Menurut Miller and Russek (1997:213-237) melakukan penelitian di negara bagian Amerika dan Distrik Colombia periode 1978-1992, Hasil penelitiannya menunjukkan hubungan struktur fiskal pemerintah lokal serta pertumbuhan ekonomi menjelaskan  bahwa pertumbuhan ekonomi negara bagian berhubungan secara negatif dengan kenaikan pajak jika penghasilan digunakan untuk mendanai redistribusi pendapatan, namun sebaliknya jika pendapatan pajak digunakan untuk mendanai pelayanan publik maka pertumbuhan ekonomi akan berpengaruh positif. Dan dapat disimpulan bahwa  pertumbuhan ekonomi dapat meningkatkan penerimaan pajak negara yang digunakan untuk mendanai pelayanan umum. Alat analisis yang digunakan adalah menggunakan metode ekonometri dengan model OLS dan data yang digunakan adalah data pooling yaitu kombinasi antara data runtut waktu dan data silang tempat


Zulhelmi (2001) meneliti tentang Pengaruh PDRB/kapita, jumlah kendaraan bermotor, jumlah penduduk terhadap Pendapatan Asli Daerah di Propinsi Riau  tahun 1981 s/d 2000, alat analisis yang digunakan adalah model penyesuaian parsial (Partial Adjustment Model). Hasil penelitian memberikan informasi PDRB/kapita, jumlah penduduk berpengaruh positif dan signifikan terhadap Pendapatan Asli Daerah dan jumlah kendaraan bermotor berpengaruh negatif terhadap Pendapatan Asli Daerah.

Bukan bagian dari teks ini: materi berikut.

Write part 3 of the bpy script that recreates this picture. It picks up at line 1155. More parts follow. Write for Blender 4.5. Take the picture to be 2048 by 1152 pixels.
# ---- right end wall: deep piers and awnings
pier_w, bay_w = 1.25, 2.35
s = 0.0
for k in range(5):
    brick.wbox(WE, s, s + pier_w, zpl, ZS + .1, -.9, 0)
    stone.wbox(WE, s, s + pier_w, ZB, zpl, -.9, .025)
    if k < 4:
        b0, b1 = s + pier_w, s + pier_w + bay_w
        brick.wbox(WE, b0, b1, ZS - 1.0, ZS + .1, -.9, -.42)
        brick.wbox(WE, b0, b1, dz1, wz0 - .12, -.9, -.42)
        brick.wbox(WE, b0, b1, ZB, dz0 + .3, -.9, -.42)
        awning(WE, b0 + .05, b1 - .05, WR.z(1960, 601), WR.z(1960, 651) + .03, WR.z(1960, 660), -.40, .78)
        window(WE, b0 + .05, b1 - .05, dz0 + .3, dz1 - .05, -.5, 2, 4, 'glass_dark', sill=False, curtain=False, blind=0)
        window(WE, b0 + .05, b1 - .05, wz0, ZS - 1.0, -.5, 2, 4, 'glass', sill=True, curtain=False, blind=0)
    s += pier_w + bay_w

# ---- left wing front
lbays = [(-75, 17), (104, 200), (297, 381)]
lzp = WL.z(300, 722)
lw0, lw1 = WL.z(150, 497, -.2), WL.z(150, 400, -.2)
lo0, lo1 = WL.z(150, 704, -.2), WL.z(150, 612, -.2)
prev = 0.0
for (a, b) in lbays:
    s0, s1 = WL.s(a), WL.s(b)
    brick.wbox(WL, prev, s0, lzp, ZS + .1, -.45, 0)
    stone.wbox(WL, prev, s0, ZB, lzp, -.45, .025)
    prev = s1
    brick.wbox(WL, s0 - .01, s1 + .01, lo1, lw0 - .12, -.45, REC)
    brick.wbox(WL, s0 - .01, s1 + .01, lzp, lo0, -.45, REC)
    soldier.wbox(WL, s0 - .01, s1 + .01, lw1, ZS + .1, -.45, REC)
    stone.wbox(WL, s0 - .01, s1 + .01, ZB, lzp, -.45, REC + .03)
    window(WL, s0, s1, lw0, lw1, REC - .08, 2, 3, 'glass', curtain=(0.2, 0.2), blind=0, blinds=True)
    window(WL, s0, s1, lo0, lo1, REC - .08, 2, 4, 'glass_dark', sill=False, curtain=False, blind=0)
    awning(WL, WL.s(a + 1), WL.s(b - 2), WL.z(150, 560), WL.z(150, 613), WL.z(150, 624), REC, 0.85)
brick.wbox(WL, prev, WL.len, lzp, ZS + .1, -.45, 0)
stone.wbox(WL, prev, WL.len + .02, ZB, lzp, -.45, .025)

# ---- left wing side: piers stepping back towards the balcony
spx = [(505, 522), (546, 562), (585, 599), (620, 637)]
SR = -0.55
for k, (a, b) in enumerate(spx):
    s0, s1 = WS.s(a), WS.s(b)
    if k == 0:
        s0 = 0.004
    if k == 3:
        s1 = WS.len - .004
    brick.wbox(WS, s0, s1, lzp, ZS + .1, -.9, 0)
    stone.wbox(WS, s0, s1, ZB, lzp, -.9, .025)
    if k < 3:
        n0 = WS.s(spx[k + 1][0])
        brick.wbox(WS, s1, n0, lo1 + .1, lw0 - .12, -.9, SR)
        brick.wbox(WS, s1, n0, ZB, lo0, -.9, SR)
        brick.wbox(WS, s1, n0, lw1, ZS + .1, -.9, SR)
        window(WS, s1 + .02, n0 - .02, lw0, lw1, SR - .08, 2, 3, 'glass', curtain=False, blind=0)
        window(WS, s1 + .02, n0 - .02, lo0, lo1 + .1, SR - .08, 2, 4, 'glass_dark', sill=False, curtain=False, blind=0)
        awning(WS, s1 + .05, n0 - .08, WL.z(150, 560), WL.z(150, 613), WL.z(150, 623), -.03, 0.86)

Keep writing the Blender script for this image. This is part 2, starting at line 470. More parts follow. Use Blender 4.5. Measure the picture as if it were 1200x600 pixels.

 Mengacu pada penelitian yang telah diuraikan di atas menunjukkan bahwa sumber penerimaan dari Pendapatan Asli Daerah (PAD) masih rendah atau tidak berpengaruh terhadap pertumbuhan ekonomi maupun pembiayaan kegiatan pemerintahan, karena transfer dari pusat masih dominan dan berpengaruh positif terhadap pertumbuhan ekonomi. Perbedaan Penelitian ini dengan penelitian sebelumnya terletak pada daerah penelitian yaitu di Kabupaten Padang Pariaman, dan variabel yang digunakan dalam menganalisis Pendapatan Asli Daerah adalah variabel nilai tambah Sektor Perdagangan, Hotel dan Restoran, nilai tambah Sektor Angkutan dan Komunikasi, jumlah penduduk dan jumlah kendaraan bermotor. Keseluruhan data yang digunakan untuk penelitian adalah data sekunder runtun waktu  Periode 1982 s/d 2000. Alat analisis yang digunakan dalam penelitian adalah regresi linier berganda yang diestimasi dengan metode OLS  sederhana.


1.3 Tujuan Penelitian


Secara spesifik tujuan yang ingin dicapai dalam penelitian ini adalah untuk mengindentifikasi apakah Nilai Tambah Sektor Perdagangan, Hotel dan Restoran (Sektor 6 PDRB), Nilai Tambah Sektor Angkutan dan Komunikasi (Sektor 7 PDRB), Jumlah Penduduk, Jumlah Kendaraan Bermotor  sebagai faktor-faktor yang dapat mempengaruhi penerimaan Pendapatan Asli Daerah (PAD) di Kabupaten Padang Pariaman pada periode penelitian dari tahun 1982 s/d 2000.


1.4 Manfaat Penelitian


Manfaat yang diharapkan dari penelitian ini adalah :




  1. sebagai masukkan bagi Pemerintah Daerah Kabupaten Padang Pariaman, terutama para pengambil keputusan maupun pelaksana pembangunan daerah untuk penyusunan dan merumuskan kebijakan fiskal dan perencanaan pembangunan daerah tahap berikutnya;

  2. memperkaya kajian tentang keuangan daerah khususnya mengenai kemampuan keuangan daerah dalam  melaksanakan otonomi daerah dengan melihat peranan PAD terhadap APBD;

  3. sebagai bahan informasi bagi instansi terkait dan pihak lainnya untuk penelitian lebih lanjut.